## Required task
Reproduce exactly, with no pictures, each line from the opening of the material down through the line containing "PI = math.pi".
◇ ◇ ◇ ◇ ◇
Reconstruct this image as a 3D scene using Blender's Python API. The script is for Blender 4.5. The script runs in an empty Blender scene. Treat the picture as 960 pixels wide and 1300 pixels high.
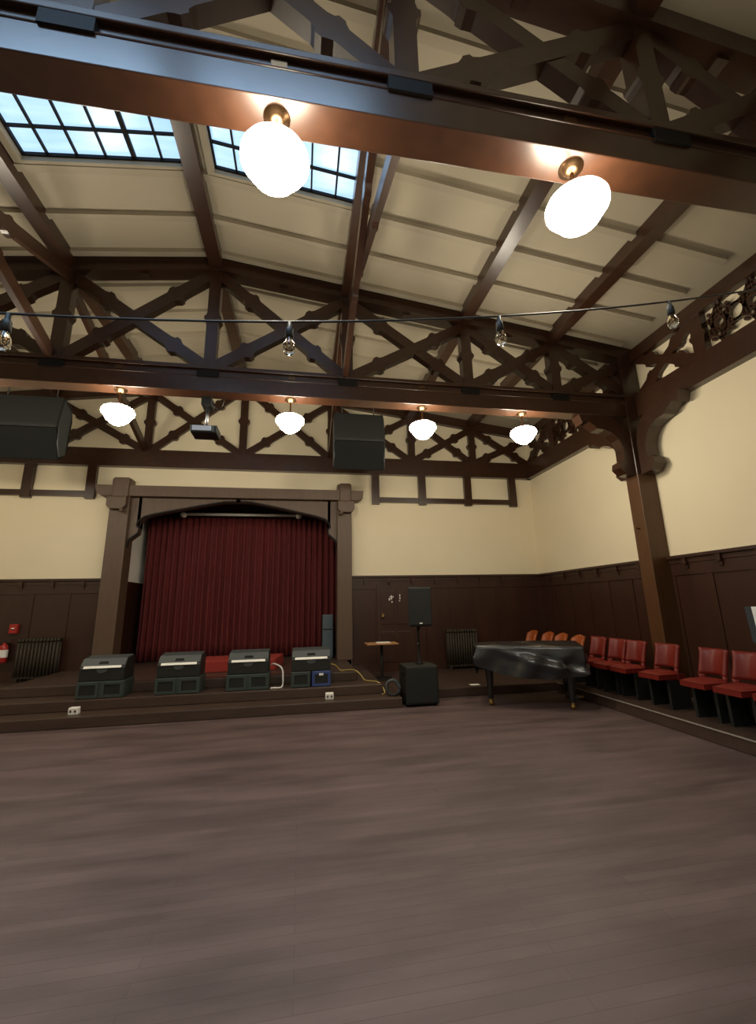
import bpy, bmesh, math, random
from mathutils import Vector, Matrix
random.seed(7)
COL = bpy.context.scene.collection
PI = math.pi

# ------------------------------------------------------------------ dimensions (metres)
XC = -1.40            # ridge line / centre of the hall
HALF = 7.22           # half width of the hall
XR, XL = XC + HALF, XC - HALF
YB = 9.90             # stage wall
YF = -3.6             # wall behind the viewer
Z0, SL = 6.95, 0.135  # underside of roof boards at the ridge, roof slope
YT_MID, YT_NEAR = 6.12, 2.19
CH0, CH1 = 4.65, 5.06 # bottom chord, underside and top
def zroof(off): return Z0 - SL * abs(off)

# ------------------------------------------------------------------ mesh builder
class MB:
    def __init__(s): s.v = []; s.f = []; s.smooth = []
    def add(s, vs, fs, smooth=False):
        n = len(s.v); s.v += [tuple(v) for v in vs]
        s.f += [tuple(i + n for i in f) for f in fs]; s.smooth += [smooth] * len(fs); return s
    def box(s, x0, x1, y0, y1, z0, z1):
        return s.add([(x0,y0,z0),(x1,y0,z0),(x1,y1,z0),(x0,y1,z0),(x0,y0,z1),(x1,y0,z1),(x1,y1,z1),(x0,y1,z1)],
                     [(3,2,1,0),(4,5,6,7),(0,1,5,4),(1,2,6,5),(2,3,7,6),(3,0,4,7)])
    def beam(s, p, q, w, d, up=(0,0,1)):           # bar from p to q, w along side, d along up
        p = Vector(p); q = Vector(q); t = (q - p).normalized(); u = Vector(up)
        sd = t.cross(u).normalized(); u = sd.cross(t).normalized()
        vs = []
        for c in (p, q):
            for a, b in ((-1,-1),(1,-1),(1,1),(-1,1)): vs.append(c + sd * (a*w/2) + u * (b*d/2))
        return s.add(vs, [(3,2,1,0),(4,5,6,7),(0,1,5,4),(1,2,6,5),(2,3,7,6),(3,0,4,7)])
    def prism(s, poly, a, b, plane='xz'):          # extrude a 2-D polygon between depths a and b
        n = len(poly)
        def P(u, v, d): return {'xz': (u, d, v), 'yz': (d, u, v), 'xy': (u, v, d)}[plane]
        vs = [P(u, v, a) for u, v in poly] + [P(u, v, b) for u, v in poly]
        return s.add(vs, [tuple(range(n)), tuple(range(2*n-1, n-1, -1))] + [(i, i+n, (i+1) % n + n, (i+1) % n) for i in range(n)])
    def tube(s, pts, r, n=8, closed=False):
        pts = [Vector(p) for p in pts]; m = len(pts); vs = []; fs = []
        for i, p in enumerate(pts):
            t = (pts[(i+1) % m] - pts[i-1]) if closed else (pts[min(i+1, m-1)] - pts[max(i-1, 0)])
            t.normalize(); ref = Vector((0,0,1)) if abs(t.z) < .9 else Vector((1,0,0))
            a = t.cross(ref).normalized(); b = a.cross(t)
            rr = r[i] if isinstance(r, (list, tuple)) else r
            for k in range(n): vs.append(p + a * (rr*math.cos(2*PI*k/n)) + b * (rr*math.sin(2*PI*k/n)))
        for i in range(m if closed else m - 1):
            j = (i + 1) % m
            for k in range(n): fs.append((i*n+k, i*n+(k+1) % n, j*n+(k+1) % n, j*n+k))
        s.add(vs, fs, True)
        if not closed: s.add([], []); base = len(s.v) - len(vs); s.f += [tuple(base+k for k in range(n-1,-1,-1)), tuple(base+(m-1)*n+k for k in range(n))]; s.smooth += [False, False]
        return s
    def lathe(s, prof, n=28, c=(0,0,0)):           # prof: (radius, z)
        vs = []; fs = []; m = len(prof)
        for r, z in prof:
            for k in range(n): vs.append((c[0]+r*math.cos(2*PI*k/n), c[1]+r*math.sin(2*PI*k/n), c[2]+z))
        for i in range(m-1):
            for k in range(n): fs.append((i*n+k, i*n+(k+1) % n, (i+1)*n+(k+1) % n, (i+1)*n+k))
        return s.add(vs, fs, True)
    def grid(s, fn, nu, nv, smooth=True, flip=False):
        vs = [fn(i/nu, j/nv) for j in range(nv+1) for i in range(nu+1)]
        fs = [(j*(nu+1)+i, j*(nu+1)+i+1, (j+1)*(nu+1)+i+1, (j+1)*(nu+1)+i) for j in range(nv) for i in range(nu)]
        return s.add(vs, [f[::-1] for f in fs] if flip else fs, smooth)
    def build(s, name, mat, parent=None, bevel=0, solid=0, sub=0):
        me = bpy.data.meshes.new(name); me.from_pydata(s.v, [], s.f)
        me.polygons.foreach_set('use_smooth', s.smooth)
        bm = bmesh.new(); bm.from_mesh(me); bmesh.ops.remove_doubles(bm, verts=bm.verts, dist=1e-5) if solid or sub else None
        bmesh.ops.recalc_face_normals(bm, faces=bm.faces); bm.to_mesh(me); bm.free()
        me.materials.append(mat); o = bpy.data.objects.new(name, me); COL.objects.link(o)
        if parent: o.parent = parent
        if solid:
            md = o.modifiers.new('thick', 'SOLIDIFY'); md.thickness = solid; md.offset = 0
        if bevel:
            md = o.modifiers.new('bevel', 'BEVEL'); md.width = bevel; md.segments = 2; md.limit_method = 'ANGLE'; md.angle_limit = .6
        if sub:
            md = o.modifiers.new('sub', 'SUBSURF'); md.levels = sub; md.render_levels = sub
        return o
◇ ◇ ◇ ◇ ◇
## Full output
Reconstruct this image as a 3D scene using Blender's Python API. The script is for Blender 4.5. The script runs in an empty Blender scene. Treat the picture as 960 pixels wide and 1300 pixels high.
import bpy, bmesh, math, random
from mathutils import Vector, Matrix
random.seed(7)
COL = bpy.context.scene.collection
PI = math.pi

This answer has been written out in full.